Lizzie, that is a good idea for the future. I could put 3 homes on the property but I would need 2 more septic systems at $6,000 a piece and run more electrical cable. If I don't end up building something on this land then having 3 rented houses would make my land pay me. Definitely a possibility.

Hi Sharon Rose, it was really tempting to buy one of those houses, especially since the salesmen were so helpful and would take care of all of the details. But I didn't want it for my renters, I wanted it for me! I had to remind myself of my 2 year mortgage plan. Buying a house for myself would make it a 4 or 5 year plan.

Daizy said...

Hey anonymous, what state is that box car in?

Daizy said...

Yes, over the cubicle wall, depreciation has always been my biggest reason for disliking those homes, the other was the cheap materials and craftsmanship. When set-up on land with a garage, porch, and landscaping, they don't decline as quickly but still, no matter how much you do to it, it still has a year attached. That is why I decided it wouldn't be worth it to refurbish the 1980 mobile that is on my property now. No matter what how much money I put in, it is still a 1980 mobile home. On the other hand, I might revisit the refurbishing option again. After all, the 1980 has done all of it's depreciating.

I'm still looking for a used one from 2000 or above.

Renting out the land is another good idea.

As for water, half of the people have wells, half haul water or have it delivered(and then there's me who just collects rainwater). If I provided a tank and pump, the renters could arrange their own water delivery.

Anonymous said...

New Mexico (Albuquerque). I hear it is really in Rio Rancho. Read about it on a local message board - they were trying to figure out how to get it home and set it up in their front yard. I am pretty sure the City of ABQ would not allow a boxcar in one's front yard, given their stance on water, weeds, bushes, red lights, cell phones, etc, etc Rio Rancho is a different city government. It's just a tad northeast of you.

Anonymous said...

Search on yahoo for 1940's refrigerated box car and scoll down till you find it. I can't find it on craig's list free stuff, but easier to find that way than going back to 9/16 - I just bet it's still available.

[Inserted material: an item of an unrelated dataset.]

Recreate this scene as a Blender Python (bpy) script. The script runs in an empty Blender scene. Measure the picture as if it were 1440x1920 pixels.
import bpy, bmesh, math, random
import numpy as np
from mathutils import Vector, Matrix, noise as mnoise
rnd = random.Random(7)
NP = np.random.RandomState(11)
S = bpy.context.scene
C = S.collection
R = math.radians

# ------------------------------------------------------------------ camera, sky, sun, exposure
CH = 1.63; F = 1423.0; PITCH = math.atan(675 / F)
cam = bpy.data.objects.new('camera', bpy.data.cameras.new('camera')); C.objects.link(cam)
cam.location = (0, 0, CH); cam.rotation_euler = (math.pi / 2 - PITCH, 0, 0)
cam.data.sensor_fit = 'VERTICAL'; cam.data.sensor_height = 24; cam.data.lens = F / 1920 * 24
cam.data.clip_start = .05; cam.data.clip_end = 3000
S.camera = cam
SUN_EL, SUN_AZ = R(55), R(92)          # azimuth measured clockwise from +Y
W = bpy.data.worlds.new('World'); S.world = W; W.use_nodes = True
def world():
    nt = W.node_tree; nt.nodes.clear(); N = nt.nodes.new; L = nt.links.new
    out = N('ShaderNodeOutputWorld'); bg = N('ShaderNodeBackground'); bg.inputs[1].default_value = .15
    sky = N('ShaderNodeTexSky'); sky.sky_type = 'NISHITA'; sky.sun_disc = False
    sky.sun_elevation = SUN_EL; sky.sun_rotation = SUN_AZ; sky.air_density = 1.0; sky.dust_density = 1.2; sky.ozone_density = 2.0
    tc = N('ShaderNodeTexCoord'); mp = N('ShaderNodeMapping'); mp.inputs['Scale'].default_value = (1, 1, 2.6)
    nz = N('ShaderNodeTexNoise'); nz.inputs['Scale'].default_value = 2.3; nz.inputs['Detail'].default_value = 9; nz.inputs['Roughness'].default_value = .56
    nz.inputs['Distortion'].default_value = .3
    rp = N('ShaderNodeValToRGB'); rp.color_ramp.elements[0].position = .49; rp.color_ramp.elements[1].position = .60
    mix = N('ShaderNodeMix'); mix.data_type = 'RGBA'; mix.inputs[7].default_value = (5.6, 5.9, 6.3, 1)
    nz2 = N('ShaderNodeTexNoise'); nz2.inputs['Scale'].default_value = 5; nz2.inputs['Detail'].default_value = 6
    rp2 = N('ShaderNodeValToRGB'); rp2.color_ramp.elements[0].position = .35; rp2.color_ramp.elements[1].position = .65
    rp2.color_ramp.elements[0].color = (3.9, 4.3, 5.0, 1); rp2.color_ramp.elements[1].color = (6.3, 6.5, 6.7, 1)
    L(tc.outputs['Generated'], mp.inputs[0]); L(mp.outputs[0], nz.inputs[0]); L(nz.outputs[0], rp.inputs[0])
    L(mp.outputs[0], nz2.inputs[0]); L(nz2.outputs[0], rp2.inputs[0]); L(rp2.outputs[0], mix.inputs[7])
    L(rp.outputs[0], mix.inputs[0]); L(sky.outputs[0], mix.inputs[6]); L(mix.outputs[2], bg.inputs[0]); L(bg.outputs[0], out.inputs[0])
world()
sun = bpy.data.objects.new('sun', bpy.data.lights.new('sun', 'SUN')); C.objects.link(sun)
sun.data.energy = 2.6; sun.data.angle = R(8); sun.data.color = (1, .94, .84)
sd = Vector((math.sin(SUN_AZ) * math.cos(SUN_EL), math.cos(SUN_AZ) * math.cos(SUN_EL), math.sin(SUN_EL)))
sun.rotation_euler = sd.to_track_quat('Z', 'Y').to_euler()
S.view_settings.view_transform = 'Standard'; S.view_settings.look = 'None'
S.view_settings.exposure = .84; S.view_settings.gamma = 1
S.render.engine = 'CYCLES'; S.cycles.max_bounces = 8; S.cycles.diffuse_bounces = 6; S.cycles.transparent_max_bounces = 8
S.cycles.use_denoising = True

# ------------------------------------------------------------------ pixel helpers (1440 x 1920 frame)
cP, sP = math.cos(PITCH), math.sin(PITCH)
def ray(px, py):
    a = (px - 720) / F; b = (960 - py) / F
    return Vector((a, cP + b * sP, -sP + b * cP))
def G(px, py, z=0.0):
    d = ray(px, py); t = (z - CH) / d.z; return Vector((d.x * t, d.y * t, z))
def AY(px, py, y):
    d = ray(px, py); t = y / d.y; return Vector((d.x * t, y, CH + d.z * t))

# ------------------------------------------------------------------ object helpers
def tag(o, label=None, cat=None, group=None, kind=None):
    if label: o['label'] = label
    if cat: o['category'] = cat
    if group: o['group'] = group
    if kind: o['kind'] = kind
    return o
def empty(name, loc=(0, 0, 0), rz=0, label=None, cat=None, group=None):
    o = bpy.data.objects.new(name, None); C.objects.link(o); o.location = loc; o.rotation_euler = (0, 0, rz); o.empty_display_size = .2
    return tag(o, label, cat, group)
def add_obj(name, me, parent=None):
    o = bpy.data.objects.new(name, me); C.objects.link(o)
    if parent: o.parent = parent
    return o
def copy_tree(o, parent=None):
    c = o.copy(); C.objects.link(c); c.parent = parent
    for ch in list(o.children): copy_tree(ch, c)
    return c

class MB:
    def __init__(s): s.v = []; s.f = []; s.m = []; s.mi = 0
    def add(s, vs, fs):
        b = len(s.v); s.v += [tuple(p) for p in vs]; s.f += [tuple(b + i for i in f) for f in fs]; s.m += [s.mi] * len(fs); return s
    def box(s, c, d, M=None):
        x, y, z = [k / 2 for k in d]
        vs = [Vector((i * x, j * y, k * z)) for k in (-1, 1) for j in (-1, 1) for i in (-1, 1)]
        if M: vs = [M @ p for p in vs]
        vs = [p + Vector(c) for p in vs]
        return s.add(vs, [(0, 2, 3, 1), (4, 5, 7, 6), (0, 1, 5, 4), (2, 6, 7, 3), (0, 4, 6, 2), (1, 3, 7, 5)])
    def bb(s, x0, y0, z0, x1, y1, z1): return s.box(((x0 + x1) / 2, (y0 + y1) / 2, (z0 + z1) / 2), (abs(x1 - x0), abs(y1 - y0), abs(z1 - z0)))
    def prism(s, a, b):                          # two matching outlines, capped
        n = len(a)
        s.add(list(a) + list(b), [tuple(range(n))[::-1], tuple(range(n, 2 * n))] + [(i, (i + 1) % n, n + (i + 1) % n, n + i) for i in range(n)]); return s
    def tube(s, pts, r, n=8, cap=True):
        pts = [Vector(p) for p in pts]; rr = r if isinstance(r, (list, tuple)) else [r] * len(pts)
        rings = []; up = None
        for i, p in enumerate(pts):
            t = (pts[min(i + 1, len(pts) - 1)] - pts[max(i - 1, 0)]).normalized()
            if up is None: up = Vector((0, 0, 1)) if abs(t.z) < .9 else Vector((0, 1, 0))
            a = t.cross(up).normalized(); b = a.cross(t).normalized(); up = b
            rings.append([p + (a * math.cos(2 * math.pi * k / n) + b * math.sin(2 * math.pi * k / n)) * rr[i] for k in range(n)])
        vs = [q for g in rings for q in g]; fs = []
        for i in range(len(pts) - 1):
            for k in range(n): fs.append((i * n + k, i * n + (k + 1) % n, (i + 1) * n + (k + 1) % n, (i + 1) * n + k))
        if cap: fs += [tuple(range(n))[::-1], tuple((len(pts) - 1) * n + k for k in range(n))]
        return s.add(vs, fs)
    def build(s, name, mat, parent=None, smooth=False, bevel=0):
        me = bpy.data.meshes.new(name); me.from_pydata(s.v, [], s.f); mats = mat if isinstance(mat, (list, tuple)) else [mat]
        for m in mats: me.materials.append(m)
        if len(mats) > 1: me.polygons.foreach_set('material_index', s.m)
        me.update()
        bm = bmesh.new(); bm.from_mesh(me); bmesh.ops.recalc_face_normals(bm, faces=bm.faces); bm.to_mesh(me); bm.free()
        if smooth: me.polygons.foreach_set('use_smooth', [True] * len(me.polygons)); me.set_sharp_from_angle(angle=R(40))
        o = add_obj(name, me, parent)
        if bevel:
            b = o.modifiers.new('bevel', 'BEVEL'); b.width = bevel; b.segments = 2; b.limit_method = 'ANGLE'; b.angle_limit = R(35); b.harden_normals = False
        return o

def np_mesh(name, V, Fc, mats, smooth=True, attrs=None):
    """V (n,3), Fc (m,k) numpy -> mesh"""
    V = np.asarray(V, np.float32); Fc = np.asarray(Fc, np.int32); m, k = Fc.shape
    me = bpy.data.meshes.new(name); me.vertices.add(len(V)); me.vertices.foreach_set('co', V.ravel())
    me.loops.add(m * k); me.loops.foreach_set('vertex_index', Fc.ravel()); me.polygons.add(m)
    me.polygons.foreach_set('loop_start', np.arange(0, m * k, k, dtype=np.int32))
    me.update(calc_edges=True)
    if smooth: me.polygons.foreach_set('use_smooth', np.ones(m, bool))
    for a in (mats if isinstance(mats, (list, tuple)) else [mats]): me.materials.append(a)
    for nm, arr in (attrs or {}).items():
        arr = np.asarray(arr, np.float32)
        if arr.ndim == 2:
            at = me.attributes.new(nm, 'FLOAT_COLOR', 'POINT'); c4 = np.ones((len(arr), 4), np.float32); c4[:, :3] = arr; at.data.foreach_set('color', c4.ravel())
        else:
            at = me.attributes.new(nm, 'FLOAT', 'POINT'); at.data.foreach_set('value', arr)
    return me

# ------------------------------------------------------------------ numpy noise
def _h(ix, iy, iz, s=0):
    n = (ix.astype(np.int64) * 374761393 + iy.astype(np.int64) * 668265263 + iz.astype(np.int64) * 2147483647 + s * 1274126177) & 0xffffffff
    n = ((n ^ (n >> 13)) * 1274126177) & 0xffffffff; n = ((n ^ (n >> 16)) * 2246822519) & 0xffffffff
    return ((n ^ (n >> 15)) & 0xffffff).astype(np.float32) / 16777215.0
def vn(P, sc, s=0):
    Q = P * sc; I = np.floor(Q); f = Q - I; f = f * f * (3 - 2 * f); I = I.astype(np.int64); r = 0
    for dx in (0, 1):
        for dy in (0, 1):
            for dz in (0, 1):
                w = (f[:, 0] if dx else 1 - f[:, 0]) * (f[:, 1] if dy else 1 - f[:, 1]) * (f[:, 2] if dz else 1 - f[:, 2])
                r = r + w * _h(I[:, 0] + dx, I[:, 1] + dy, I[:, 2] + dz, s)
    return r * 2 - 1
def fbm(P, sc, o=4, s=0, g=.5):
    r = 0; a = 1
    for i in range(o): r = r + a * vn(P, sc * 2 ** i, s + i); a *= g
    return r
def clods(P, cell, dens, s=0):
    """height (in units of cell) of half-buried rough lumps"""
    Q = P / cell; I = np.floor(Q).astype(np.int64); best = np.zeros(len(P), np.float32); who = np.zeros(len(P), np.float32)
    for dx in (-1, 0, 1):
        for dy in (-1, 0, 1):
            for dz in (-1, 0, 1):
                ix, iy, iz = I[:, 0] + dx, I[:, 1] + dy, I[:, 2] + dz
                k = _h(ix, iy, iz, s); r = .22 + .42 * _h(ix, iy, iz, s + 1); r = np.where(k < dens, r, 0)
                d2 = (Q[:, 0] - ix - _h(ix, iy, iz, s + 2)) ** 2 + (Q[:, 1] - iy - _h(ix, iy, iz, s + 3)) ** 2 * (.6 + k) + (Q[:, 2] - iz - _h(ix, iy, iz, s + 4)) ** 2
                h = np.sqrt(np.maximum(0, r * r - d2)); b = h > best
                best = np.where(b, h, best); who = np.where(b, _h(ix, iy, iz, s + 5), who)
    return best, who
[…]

I can't cut and paste on my apple lap tap. I've never learned.

Anonymous said...

Take a look at The Complete Buyers Guide to Manufactured Homes and Land by John Grissim.

This book is a comprehensive resource guide for MH Shoppers that explains just how the manufactured home industry operates, how to find a dealer worthy of your trust, how to make the right home selection, and, as important, how to be informed so you can make the right decisions. How to determine the fair price of a home. Smart negotiating tactics, (what not to disclose) and even Deal terms—what to insist be in writing

Exhaustively researched, and with extensive input from both industry insiders and consumer advocates, this guide gives you all the information and tools you will need to successfully find and purchase the right home for you.

Daizy said...

Hey, I found the boxcar
40x9 that would be cool! Too bad I'm not ready to put that plan in to action yet.

Daizy said...

Thanks for the link mfhousing. That must be a popular book. I couldn't find one for less than $29 used on Amazon.